>> Begin
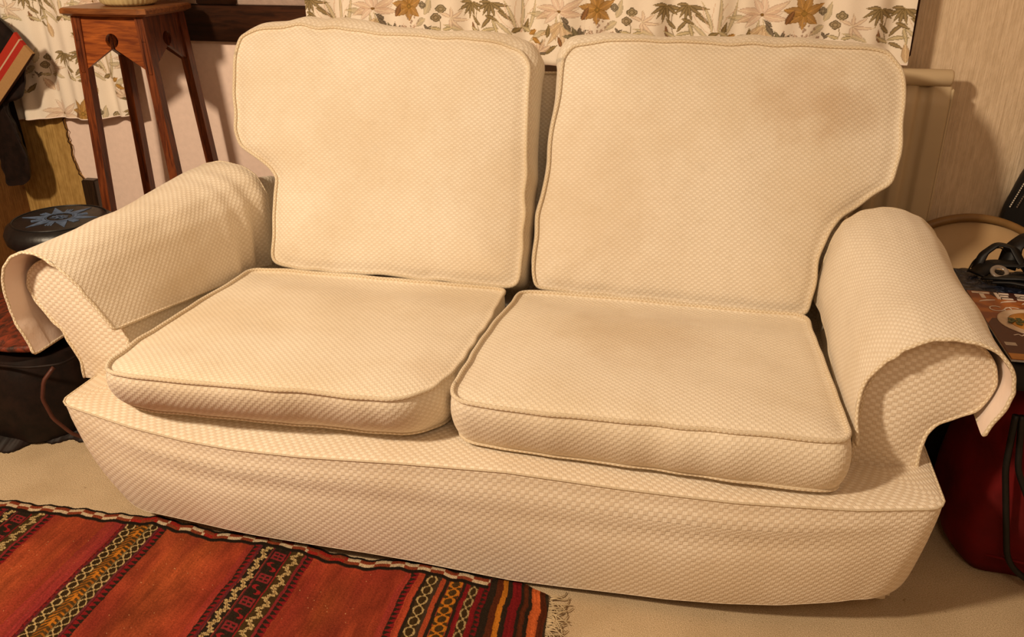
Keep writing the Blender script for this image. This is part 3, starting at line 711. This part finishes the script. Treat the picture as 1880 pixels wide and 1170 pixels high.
curtain('curtain', -.735, .872, 1.105, lambda a: .838 if a < .49 else .865, 1.6, .012, 9, 'wide floral curtain hanging behind the sofa back, its hem just above the radiator', 0.0, 3, sway=lambda t: .004*t)
curtain('curtain', -1.872, -1.352, 1.148, lambda a: .600+.012*a+.014*math.sin(a*3)+.030*max(0, a-.7)/.3, 1.6, .014, 3.2, 'short floral curtain hanging behind the tall wooden stand', .13, 8, sway=lambda t: -.02*t)

# ================================================================== RADIATOR
rad = empty('radiator', (.5, 1.13, .1), 'cream panel radiator on the papered wall, its right end showing beside the sofa', 'radiator')
def rad_panel():
    zs = np.linspace(.14, .818, 14); xs = np.linspace(.10, .985, 160); V = []
    for z in zs:
        for x in xs:
            ph = ((.985-x)/.062) % 1; d = .015*(1/(1+math.exp(-(abs(ph-.5)-.28)*30))); e = .008*max(0, 1-min(z-.14, .818-z)/.03)
            V.append((x, 1.098+d*(1 if .985-x > .02 else 0)+e, z))
    n0 = len(V); F = grid_faces(len(zs), len(xs))
    V += [(p[0], 1.140, p[2]) for p in V]; m = len(xs); r = len(zs)
    F += [(i*m+m-1, (i+1)*m+m-1, n0+(i+1)*m+m-1, n0+i*m+m-1) for i in range(r-1)]+[(i*m, n0+i*m, n0+(i+1)*m, (i+1)*m) for i in range(r-1)]
    F += [((r-1)*m+j, n0+(r-1)*m+j, n0+(r-1)*m+j+1, (r-1)*m+j+1) for j in range(m-1)]
    return V, F
part('radiator_panel', *rad_panel(), M_radiator, rad)
v, f = [], []
P = np.array([(.10, 1.112, .836), (.978, 1.112, .836), (.983, 1.112, .836), (.985, 1.112, .836)]); v, f, _ = tube(P, [.021, .021, .018, .010], ns=16); part('top_rail', v, f, M_radiator, rad)
for x in (.2, .8): part('bracket', *box(x-.02, x+.02, 1.14, 1.193, .3, .7, .002), M_radiator, rad)
part('end_cap', *box(.985, .992, 1.10, 1.140, .14, .81, .002), M_radiator, rad)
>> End
Copy the listing word for word, excluding its pictures.

== COMPLETED TASK ==
Keep writing the Blender script for this image. This is part 3, starting at line 711. This part finishes the script. Treat the picture as 1880 pixels wide and 1170 pixels high.
curtain('curtain', -.735, .872, 1.105, lambda a: .838 if a < .49 else .865, 1.6, .012, 9, 'wide floral curtain hanging behind the sofa back, its hem just above the radiator', 0.0, 3, sway=lambda t: .004*t)
curtain('curtain', -1.872, -1.352, 1.148, lambda a: .600+.012*a+.014*math.sin(a*3)+.030*max(0, a-.7)/.3, 1.6, .014, 3.2, 'short floral curtain hanging behind the tall wooden stand', .13, 8, sway=lambda t: -.02*t)

# ================================================================== RADIATOR
rad = empty('radiator', (.5, 1.13, .1), 'cream panel radiator on the papered wall, its right end showing beside the sofa', 'radiator')
def rad_panel():
    zs = np.linspace(.14, .818, 14); xs = np.linspace(.10, .985, 160); V = []
    for z in zs:
        for x in xs:
            ph = ((.985-x)/.062) % 1; d = .015*(1/(1+math.exp(-(abs(ph-.5)-.28)*30))); e = .008*max(0, 1-min(z-.14, .818-z)/.03)
            V.append((x, 1.098+d*(1 if .985-x > .02 else 0)+e, z))
    n0 = len(V); F = grid_faces(len(zs), len(xs))
    V += [(p[0], 1.140, p[2]) for p in V]; m = len(xs); r = len(zs)
    F += [(i*m+m-1, (i+1)*m+m-1, n0+(i+1)*m+m-1, n0+i*m+m-1) for i in range(r-1)]+[(i*m, n0+i*m, n0+(i+1)*m, (i+1)*m) for i in range(r-1)]
    F += [((r-1)*m+j, n0+(r-1)*m+j, n0+(r-1)*m+j+1, (r-1)*m+j+1) for j in range(m-1)]
    return V, F
part('radiator_panel', *rad_panel(), M_radiator, rad)
v, f = [], []
P = np.array([(.10, 1.112, .836), (.978, 1.112, .836), (.983, 1.112, .836), (.985, 1.112, .836)]); v, f, _ = tube(P, [.021, .021, .018, .010], ns=16); part('top_rail', v, f, M_radiator, rad)
for x in (.2, .8): part('bracket', *box(x-.02, x+.02, 1.14, 1.193, .3, .7, .002), M_radiator, rad)
part('end_cap', *box(.985, .992, 1.10, 1.140, .14, .81, .002), M_radiator, rad)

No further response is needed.